The 20% problem 

April 28, 2026 - Ryan Erickson

Most AI tools today are built the same way. Take a general capability, wrap a product around it, and ship it. And to be fair, it works. You can summarize documents, draft memos, redline contracts, and analyze data. The outputs are fast, coherent, and often impressive. But they all hit the same ceiling.

Generalized tools get you about 70-80% of the way there. That last 20% is where things break down. Not because the model is failing, but because the definition of "good" is too vague. The output looks right at a glance, but when you actually try to use it in a real workflow, it doesn't hold up.

We ran into this while building an NDA redlining agent with a client. Out of the box, the model could redline. It understood the structure, flagged risks, and made edits. But the feedback wasn't "this is wrong." It was that the edits were too heavy, not surgical enough, rewrote things that didn't need to be rewritten, and didn't match how the team actually works. That's a different problem entirely. You're no longer asking whether something is correct. You're asking whether it feels like your work.

At that point, switching models doesn't help. Better prompting doesn't help. What matters is building a way to measure what "right" actually looks like for that team. We took real NDAs that had already been redlined and used them as a benchmark. That became the standard. Then we built an evaluation loop around it, measuring not just correctness but how closely the output matched human edits, how much unnecessary change it introduced, and how precise those edits were. Then we iterated.
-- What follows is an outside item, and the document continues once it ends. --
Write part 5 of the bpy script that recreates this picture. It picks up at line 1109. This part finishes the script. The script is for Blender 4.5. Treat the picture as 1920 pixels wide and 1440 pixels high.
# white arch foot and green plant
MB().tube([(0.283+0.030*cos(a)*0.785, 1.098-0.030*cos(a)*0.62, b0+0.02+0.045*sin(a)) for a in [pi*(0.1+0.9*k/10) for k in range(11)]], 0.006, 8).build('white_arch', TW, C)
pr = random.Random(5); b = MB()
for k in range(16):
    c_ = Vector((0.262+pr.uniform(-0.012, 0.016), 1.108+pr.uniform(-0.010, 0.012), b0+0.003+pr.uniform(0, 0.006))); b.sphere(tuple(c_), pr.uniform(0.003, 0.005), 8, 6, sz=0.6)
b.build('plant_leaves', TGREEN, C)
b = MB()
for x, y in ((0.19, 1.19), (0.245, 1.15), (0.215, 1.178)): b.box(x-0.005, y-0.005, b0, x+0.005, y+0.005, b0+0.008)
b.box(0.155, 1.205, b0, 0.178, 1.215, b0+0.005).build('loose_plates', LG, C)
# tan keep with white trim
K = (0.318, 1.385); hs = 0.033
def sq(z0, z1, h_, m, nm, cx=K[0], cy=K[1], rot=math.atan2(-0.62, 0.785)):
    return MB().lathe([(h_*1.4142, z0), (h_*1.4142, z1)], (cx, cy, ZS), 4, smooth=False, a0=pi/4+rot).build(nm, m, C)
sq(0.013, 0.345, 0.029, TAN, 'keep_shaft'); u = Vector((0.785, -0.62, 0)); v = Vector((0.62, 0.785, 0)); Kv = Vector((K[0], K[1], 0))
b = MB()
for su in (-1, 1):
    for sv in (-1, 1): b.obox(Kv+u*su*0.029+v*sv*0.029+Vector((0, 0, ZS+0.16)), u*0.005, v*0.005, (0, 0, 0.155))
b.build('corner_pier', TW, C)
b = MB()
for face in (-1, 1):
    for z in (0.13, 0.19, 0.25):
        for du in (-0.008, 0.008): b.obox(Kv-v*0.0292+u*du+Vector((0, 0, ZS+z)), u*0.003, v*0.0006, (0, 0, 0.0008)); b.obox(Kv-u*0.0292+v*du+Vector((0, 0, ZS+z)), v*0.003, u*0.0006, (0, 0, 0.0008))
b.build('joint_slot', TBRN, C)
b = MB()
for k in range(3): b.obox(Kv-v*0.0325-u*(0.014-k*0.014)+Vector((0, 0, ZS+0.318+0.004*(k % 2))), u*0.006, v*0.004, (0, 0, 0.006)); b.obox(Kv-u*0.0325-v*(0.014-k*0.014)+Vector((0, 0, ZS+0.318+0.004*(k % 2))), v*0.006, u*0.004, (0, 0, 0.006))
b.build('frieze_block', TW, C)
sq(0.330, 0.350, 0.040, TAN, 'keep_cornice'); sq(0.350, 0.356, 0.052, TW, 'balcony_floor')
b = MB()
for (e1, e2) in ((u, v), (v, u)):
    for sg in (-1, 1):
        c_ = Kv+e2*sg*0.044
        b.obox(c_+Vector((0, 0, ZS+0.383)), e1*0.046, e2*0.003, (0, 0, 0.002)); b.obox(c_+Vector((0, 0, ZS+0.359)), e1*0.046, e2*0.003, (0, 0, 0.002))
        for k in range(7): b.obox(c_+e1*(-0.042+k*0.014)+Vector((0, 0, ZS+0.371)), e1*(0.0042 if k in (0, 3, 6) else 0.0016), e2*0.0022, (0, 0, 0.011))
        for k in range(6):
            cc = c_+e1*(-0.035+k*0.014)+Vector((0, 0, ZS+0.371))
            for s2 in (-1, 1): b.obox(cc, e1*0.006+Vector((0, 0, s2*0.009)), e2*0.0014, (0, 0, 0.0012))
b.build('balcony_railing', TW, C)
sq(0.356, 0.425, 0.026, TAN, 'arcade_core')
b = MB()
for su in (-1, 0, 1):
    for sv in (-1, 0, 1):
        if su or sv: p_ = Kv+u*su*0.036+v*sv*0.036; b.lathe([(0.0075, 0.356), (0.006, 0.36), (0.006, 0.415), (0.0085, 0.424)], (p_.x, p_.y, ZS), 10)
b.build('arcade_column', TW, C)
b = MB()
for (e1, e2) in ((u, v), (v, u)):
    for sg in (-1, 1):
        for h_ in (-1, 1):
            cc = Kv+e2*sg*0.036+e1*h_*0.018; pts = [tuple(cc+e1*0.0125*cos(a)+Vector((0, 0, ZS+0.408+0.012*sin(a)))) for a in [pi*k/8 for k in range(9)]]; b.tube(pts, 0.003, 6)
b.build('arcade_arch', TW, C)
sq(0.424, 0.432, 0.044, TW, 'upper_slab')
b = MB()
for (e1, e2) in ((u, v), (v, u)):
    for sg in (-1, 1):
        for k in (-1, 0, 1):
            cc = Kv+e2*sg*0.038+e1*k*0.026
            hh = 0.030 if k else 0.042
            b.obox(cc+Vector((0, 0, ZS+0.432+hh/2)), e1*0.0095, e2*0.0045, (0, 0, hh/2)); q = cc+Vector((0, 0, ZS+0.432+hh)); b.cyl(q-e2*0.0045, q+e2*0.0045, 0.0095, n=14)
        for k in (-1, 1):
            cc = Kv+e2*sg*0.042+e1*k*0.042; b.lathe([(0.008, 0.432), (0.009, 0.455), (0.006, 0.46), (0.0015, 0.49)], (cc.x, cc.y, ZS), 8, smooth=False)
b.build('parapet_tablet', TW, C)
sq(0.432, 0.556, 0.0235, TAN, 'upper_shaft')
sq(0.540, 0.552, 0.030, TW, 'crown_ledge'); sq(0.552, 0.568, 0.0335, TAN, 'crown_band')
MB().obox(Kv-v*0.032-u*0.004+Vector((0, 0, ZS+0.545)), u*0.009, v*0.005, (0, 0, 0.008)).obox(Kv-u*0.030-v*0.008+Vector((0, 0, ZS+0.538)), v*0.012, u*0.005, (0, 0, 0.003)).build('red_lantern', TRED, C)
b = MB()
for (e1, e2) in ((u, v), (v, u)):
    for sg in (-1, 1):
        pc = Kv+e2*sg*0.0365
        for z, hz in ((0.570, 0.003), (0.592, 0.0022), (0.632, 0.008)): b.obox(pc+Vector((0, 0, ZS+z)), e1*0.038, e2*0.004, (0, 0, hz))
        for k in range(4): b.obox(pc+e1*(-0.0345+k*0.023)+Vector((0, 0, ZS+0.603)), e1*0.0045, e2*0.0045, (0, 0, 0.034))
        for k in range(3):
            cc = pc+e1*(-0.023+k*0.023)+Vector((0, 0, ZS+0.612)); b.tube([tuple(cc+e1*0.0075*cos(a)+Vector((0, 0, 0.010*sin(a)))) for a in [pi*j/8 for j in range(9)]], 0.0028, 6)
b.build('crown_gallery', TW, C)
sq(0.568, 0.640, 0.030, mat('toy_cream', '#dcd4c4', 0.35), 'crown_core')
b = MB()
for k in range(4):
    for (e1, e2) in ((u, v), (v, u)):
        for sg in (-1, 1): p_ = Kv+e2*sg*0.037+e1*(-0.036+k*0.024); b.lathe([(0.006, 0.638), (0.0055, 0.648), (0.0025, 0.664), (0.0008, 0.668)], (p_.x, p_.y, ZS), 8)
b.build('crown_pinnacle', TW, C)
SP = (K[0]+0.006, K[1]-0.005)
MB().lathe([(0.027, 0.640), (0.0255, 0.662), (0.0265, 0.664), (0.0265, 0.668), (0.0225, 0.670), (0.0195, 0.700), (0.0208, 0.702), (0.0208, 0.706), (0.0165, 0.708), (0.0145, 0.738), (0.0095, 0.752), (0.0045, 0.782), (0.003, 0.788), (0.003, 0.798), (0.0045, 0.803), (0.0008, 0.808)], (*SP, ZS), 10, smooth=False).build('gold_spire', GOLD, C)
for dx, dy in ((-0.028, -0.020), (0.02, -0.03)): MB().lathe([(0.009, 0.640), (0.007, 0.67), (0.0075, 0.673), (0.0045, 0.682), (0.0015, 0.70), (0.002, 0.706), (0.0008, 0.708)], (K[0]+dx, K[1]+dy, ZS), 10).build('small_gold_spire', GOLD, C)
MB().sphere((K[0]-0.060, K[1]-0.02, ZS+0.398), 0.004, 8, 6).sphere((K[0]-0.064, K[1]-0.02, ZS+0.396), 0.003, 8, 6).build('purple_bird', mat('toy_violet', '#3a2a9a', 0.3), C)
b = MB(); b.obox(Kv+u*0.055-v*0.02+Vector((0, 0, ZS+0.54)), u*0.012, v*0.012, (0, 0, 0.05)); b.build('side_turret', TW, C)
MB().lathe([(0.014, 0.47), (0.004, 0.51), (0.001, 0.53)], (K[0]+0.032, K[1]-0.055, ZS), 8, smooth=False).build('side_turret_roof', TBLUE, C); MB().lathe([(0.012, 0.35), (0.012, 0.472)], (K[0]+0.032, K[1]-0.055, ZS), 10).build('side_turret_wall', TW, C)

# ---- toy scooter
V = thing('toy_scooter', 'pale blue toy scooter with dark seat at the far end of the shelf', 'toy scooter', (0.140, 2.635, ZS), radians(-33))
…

This is the part most teams skip because it takes time. It's faster to rely on a general tool and accept "pretty good." But that approach stalls out. You get outputs that are helpful but not usable. Drafts that still require cleanup. Work that doesn't quite match how your team operates.

When you invest in the evaluation loop, the system starts to converge on how the work is actually done. Not just logically correct but stylistically aligned. Not just useful but trusted. That's the difference between something that looks good in a demo and something people actually use every day.

The tradeoff is straightforward. You can move fast and ship something that looks impressive, or you can spend more time upfront defining the standard, building the feedback loop, and iterating until the gap closes. The second path is slower. It's also the only one that produces results people rely on.